Coverage hole optimization with a mobile sensor in wireless sensor networks for smart grid

Abstract

The Smart Grid (SG) enables electricity and energy exchange between two ends of the grid. Wireless Sensor Networks (WSNs) are considered as an enabling communication technology for effective SG management. How well the target region is covered by a WSN indicates the service quality of the relevant implementation. Since effective monitoring is key to exploiting the benefits of the SG, maintaining the desired coverage level is critical in WSN for SG applications. However, some uncovered regions (coverage holes) might emerge due to several reasons such as improper localization or sensor malfunctioning. In this paper, we propose using a mobile sensor to cover such blind regions in a timely and hence energy-efficient way. First, we present a novel 0-1 mixed integer programming model without restrictive assumptions about the mobility pattern to find the shortest trajectory for the mobile sensor.

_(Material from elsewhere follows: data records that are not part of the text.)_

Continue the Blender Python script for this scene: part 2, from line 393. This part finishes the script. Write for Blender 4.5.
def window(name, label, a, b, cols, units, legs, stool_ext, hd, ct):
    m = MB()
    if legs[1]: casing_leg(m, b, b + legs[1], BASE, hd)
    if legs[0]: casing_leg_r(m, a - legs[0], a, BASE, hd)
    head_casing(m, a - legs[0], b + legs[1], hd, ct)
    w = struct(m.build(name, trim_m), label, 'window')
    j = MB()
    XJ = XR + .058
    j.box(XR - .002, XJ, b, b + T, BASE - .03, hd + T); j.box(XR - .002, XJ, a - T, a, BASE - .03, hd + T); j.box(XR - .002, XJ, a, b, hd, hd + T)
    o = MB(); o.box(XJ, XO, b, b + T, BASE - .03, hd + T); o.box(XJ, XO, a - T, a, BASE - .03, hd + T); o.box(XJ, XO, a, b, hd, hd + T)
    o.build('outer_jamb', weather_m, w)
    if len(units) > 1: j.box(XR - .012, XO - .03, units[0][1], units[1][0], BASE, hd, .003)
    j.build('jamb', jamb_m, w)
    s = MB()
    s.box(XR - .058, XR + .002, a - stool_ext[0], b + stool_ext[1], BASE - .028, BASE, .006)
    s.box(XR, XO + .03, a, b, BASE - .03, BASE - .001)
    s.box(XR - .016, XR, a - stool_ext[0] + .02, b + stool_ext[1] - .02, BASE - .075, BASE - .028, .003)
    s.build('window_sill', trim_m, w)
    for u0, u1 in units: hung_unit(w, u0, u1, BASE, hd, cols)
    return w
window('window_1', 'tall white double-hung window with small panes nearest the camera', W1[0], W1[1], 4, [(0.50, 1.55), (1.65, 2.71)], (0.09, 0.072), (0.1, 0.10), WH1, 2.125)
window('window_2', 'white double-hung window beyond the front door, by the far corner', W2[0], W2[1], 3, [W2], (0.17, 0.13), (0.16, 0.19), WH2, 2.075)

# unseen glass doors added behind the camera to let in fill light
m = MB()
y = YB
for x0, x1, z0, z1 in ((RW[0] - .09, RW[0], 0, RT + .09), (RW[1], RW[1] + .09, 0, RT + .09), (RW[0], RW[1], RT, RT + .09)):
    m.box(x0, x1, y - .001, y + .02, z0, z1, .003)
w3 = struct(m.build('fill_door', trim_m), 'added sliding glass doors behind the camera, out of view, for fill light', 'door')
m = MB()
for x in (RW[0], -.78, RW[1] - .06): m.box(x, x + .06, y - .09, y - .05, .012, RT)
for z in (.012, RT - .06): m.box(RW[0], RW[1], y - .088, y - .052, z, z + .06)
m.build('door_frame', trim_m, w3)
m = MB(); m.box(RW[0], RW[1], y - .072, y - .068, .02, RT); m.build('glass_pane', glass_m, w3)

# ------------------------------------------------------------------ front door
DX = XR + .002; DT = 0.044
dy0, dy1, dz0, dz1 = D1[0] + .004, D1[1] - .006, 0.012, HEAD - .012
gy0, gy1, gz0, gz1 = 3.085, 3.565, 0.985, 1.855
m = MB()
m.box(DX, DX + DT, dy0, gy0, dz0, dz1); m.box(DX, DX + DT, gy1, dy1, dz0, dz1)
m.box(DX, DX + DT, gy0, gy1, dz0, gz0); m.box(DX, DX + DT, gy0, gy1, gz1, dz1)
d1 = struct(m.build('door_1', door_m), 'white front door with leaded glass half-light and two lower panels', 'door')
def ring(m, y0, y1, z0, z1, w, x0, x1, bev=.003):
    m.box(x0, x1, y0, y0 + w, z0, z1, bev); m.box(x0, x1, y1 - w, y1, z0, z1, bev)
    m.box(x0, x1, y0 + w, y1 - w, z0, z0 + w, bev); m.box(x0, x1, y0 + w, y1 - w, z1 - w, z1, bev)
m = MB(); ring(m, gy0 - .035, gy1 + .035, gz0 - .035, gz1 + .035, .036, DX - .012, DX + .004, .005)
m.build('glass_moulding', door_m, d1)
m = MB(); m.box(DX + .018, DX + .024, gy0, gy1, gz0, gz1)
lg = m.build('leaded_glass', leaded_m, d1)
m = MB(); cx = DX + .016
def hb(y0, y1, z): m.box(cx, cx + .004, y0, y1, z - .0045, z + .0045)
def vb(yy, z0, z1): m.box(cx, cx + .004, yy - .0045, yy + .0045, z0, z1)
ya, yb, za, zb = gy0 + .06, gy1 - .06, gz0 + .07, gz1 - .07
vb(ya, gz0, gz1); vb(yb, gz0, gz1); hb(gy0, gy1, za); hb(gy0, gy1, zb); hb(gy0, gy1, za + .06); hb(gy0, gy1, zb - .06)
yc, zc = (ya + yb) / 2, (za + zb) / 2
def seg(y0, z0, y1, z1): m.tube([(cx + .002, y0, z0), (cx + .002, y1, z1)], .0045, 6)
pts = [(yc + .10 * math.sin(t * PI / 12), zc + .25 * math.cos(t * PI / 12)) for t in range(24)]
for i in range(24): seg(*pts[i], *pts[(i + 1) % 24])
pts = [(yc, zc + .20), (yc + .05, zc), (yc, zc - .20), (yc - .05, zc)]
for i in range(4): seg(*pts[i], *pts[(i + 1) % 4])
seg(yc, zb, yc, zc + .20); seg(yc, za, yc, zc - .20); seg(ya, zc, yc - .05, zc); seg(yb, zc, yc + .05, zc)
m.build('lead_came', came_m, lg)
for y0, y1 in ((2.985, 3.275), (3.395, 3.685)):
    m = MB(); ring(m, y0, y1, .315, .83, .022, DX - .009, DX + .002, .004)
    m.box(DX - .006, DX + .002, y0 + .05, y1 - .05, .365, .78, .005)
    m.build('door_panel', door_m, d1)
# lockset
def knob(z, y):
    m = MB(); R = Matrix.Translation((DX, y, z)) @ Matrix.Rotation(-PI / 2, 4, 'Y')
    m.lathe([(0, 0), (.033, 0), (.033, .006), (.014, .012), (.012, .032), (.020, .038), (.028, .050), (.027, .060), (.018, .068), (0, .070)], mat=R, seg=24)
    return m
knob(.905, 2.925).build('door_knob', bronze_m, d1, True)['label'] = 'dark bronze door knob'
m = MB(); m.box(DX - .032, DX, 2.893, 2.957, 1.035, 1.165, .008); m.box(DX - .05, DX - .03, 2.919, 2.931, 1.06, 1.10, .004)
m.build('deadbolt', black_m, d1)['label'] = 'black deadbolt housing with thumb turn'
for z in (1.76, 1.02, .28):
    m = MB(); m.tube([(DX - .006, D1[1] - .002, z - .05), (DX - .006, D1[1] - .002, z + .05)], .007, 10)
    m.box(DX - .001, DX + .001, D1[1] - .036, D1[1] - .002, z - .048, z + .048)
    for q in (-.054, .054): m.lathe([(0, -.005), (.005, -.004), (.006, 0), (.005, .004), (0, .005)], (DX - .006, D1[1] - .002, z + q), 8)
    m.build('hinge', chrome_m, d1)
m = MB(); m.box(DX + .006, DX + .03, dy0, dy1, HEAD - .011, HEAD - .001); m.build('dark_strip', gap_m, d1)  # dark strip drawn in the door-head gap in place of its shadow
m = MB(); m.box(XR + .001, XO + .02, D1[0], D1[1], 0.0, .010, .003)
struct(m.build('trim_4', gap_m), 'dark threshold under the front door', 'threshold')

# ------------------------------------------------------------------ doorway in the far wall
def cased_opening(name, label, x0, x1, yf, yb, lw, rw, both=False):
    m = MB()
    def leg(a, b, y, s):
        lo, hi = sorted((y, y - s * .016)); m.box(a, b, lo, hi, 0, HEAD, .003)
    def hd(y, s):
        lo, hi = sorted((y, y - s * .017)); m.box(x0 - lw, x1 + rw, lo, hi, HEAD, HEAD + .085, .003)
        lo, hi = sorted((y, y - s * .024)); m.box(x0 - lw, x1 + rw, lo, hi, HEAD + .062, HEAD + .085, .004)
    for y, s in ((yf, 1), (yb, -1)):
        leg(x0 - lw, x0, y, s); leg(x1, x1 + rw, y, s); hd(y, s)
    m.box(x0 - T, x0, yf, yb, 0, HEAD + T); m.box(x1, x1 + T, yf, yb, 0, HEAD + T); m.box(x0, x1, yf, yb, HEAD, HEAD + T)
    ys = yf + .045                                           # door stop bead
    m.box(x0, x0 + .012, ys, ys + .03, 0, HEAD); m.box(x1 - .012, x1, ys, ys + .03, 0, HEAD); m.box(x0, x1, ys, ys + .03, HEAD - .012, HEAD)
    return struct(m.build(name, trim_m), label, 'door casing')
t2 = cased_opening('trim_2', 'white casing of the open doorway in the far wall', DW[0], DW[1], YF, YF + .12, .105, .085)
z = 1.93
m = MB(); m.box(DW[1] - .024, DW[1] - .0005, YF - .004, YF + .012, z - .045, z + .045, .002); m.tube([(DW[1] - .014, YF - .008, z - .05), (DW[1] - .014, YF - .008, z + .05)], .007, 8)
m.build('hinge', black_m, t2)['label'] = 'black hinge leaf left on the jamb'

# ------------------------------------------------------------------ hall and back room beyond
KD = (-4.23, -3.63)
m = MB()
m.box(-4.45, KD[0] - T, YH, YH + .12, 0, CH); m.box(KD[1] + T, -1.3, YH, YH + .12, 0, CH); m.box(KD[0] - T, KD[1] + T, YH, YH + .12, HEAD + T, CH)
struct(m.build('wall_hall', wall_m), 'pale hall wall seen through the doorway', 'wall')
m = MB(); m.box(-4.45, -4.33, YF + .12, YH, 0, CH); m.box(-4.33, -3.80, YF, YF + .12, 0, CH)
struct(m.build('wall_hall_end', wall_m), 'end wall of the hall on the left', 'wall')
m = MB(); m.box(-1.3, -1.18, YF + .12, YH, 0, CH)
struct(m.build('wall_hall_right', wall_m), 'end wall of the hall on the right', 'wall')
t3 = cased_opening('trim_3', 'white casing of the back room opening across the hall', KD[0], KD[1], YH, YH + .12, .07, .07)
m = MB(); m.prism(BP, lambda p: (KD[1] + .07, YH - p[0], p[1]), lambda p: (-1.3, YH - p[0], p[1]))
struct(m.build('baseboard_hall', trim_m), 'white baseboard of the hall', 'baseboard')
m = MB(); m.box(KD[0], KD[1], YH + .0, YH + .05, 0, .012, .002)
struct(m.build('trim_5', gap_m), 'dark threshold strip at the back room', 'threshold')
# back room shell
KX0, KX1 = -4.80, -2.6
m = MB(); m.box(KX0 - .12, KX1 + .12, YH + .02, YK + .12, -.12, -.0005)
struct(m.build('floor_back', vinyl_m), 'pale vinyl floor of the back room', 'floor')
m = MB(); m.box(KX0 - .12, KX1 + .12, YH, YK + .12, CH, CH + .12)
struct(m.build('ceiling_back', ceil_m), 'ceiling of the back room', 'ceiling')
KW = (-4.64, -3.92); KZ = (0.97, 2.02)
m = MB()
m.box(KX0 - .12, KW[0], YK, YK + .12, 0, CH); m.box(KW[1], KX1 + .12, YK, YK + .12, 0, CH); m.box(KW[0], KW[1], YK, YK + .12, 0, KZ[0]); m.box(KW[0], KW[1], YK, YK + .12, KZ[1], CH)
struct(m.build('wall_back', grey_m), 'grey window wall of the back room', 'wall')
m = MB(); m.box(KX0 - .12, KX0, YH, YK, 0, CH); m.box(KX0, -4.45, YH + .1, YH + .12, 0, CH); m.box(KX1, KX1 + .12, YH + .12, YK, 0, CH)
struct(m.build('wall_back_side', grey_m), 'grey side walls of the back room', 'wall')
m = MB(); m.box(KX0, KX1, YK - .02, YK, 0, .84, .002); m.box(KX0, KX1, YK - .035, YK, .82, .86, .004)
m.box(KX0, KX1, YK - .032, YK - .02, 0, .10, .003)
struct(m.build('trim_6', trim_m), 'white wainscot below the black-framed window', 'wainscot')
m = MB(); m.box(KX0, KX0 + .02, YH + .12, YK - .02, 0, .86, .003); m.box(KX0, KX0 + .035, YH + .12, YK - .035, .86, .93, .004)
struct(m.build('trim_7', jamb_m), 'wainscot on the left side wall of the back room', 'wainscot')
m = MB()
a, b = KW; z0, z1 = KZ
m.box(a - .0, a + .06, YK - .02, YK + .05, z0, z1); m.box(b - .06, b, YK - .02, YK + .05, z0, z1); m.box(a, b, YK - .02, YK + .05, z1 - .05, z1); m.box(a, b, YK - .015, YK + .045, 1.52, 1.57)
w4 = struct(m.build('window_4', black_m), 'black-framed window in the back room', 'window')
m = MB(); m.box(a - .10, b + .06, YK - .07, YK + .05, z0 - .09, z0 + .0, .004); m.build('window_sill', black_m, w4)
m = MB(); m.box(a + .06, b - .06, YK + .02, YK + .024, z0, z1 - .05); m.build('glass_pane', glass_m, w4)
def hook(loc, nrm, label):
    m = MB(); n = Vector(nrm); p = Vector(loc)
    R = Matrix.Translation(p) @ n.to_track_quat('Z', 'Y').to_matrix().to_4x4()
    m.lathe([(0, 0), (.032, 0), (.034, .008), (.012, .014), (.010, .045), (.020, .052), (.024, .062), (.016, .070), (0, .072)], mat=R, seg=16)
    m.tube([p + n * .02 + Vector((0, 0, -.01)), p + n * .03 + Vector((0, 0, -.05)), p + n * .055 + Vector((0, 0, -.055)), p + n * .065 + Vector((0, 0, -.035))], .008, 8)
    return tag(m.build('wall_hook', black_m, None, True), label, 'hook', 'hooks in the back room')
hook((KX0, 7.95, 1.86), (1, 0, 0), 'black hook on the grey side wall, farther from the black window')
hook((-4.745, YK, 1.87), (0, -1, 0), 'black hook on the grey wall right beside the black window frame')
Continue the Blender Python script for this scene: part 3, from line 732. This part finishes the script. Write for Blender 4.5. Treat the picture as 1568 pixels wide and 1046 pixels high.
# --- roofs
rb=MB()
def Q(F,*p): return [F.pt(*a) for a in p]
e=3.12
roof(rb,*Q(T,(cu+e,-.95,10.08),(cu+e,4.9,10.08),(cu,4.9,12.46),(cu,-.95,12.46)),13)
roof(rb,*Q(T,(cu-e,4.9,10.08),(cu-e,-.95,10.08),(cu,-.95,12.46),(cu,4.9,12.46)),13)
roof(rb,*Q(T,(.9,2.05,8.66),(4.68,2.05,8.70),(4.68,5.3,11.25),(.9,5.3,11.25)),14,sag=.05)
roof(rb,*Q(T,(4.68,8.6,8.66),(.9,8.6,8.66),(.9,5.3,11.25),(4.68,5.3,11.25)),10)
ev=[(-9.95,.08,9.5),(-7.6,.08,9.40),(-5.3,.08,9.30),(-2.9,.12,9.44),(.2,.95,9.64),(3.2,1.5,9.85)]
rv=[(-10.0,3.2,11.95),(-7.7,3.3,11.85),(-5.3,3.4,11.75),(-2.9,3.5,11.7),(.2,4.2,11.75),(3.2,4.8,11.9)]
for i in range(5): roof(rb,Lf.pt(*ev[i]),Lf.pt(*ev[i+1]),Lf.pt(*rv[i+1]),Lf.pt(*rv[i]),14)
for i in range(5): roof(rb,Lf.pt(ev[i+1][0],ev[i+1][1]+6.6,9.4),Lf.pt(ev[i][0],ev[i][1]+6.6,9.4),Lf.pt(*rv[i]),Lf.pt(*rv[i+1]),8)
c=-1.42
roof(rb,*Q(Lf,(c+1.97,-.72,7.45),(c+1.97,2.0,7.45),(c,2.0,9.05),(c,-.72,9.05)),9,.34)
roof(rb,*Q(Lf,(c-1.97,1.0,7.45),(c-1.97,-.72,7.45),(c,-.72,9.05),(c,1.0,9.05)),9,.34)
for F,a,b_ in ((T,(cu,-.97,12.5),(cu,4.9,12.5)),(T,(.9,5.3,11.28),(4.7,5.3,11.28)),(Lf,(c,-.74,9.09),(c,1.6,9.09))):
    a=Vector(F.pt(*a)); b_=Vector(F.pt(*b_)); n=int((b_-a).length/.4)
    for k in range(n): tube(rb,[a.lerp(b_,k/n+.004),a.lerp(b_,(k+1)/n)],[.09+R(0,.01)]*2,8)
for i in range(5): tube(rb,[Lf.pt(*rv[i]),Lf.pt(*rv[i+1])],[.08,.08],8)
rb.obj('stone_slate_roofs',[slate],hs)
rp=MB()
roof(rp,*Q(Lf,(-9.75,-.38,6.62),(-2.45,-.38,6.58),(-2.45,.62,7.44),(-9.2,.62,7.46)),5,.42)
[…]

Then we show that the problem is NP-hard with a polynomial reduction to the Traveling Salesman Problem. Consequently, we present an optimization-based heuristic, two heuristic-based algorithms, and a hybrid algorithm. We show that our heuristics are efficient as they find high quality solutions in a few seconds. We also observe that assumptions about the starting point of the tour and the potential set of stops significantly affect the final tour's length.